Juncker blamed the Leave leaders and their “bullsh*t” for the crisis that has besieged British politics.
He said: “If for 46 years you are told day after day, and you are reading in your papers, that the place of the British is not really in Europe, but that they are there for economic and internal market reasons, and all the rest – it’s nonsense, bullsh*t.”
He continued to also hit out at the Brexiteers – in the form of the Brexit Party – who continue to claim they stand for a majority in the European parliament.
“As they are saying in the European Parliament – don’t be surprised if voters are asked to give their impression, some of them, a small majority but nevertheless a clear majority, is voting like a majority of the British sovereign people is voting.”
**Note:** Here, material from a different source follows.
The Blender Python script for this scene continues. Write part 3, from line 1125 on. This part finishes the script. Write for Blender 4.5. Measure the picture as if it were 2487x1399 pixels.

He said the leaders of the European Comission were far from anti-democratic, pointing out: “I am an elected guy.”
But rather than “bringing the house down” he said Brexit had brought the remaining member states of the EU closer together.
“Brexit is a shame and it is the most difficult problem we have ever had to face.
“I don’t think that Brexit is in the interest of Britain or the European Union. All of us will pay the price.
“It could have brought the house down, acted as a catalyst for others and split Europe forever but it did not. Unity has prevailed.
“I have to admit that it has pained me to spend so much of this mandate having to deconstruct when all I have ever wanted is to move the EU forward and not back.
“But to the surprise of many we have not fallen apart, quite the reverse.”
He continued: “One should not underestimate how many conversations and encouragements this took me and Michel Barnier. European resilience and strength has shone through.”